Saturday, February 27, 2010

Taste

Taste in the sense of discernment is not easily come by although few among us will stand up to proclaim not having any. It is the unspoken element in the literary equation, the thing we retreat to when some work achieves a success that is to us bewildering, undefinable. Taste inheres in all the places democracies and republics find it difficult to address, which is to say class, ethnicity, gender, and to some extent, even nationality. This last was made manifest a year or two back when there was briefly a move to include American authors in the competition for the prestigious Booker Prize from the UK. How, some of the Brits protested, are we to compete with them?

In a sense, the trope "I don't know what art is but I know what I like" comes from a defensiveness expressed toward one's depth of taste in such matters as reading or writing. Back in the day, when individuals associated with the judiciary, the prosecutorial arm of the law, or church-based organizations attempting to propagate their views of what is and what is not pornographic, taste was a code word for having little or no sexual content.
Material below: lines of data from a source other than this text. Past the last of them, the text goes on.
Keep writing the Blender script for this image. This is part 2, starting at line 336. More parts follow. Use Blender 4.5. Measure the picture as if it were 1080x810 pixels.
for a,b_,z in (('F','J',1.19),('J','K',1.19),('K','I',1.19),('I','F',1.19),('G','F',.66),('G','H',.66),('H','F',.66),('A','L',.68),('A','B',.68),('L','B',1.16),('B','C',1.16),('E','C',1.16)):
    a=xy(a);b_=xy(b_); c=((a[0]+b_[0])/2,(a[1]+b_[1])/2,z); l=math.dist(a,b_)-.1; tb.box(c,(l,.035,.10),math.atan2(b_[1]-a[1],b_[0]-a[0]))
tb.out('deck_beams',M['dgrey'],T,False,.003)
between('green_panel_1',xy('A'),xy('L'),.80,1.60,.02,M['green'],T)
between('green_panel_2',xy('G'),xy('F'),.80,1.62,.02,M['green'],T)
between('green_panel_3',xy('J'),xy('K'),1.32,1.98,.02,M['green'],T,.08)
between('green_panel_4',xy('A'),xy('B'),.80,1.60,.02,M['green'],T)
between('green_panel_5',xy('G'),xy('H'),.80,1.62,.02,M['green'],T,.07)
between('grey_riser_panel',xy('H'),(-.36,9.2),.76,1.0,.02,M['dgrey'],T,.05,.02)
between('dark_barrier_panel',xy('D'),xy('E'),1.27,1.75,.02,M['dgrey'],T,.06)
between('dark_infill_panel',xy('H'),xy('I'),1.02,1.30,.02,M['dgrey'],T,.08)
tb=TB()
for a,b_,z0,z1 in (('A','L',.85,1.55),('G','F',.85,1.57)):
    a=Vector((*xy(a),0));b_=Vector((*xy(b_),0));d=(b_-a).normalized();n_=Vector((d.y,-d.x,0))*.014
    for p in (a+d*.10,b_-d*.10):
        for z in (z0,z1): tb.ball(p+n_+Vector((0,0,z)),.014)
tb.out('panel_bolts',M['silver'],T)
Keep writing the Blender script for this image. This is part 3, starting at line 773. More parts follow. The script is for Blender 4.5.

Chiming in from the academy, the critic gives us his or her vision of taste, depending in large part on his or her specialty.

Chiming in from the rest of us is the notion that the things we like represent good taste, the things we either could not read or could read but not understand were of a more doubtful provenance, suspect, uncertain.

The editor is often considered a paradigm of taste, particularly when the editor has moved through enough corporate shuffle to arrive with his or her own line of books, ala Nan Talese. In some cases, the next destination for editors who have been fired is to become a literary agent, thus those maddening but spot on notes we sometimes see from them in which we are told that a particular project doesn't seem or feel right, imparting a kind of special needs child, by all means something that so far as this agent is concerned does not represent high water marks for taste.

Good taste is of course what you write, but so too is good taste the aggregate of your bookshelves, the things you have turned to over the years at those moments when your own good taste seemed as whispy as a curl of smoke. It is the product of the dialogue you have had over the years with the men and women who set the bar so high for you in the first place.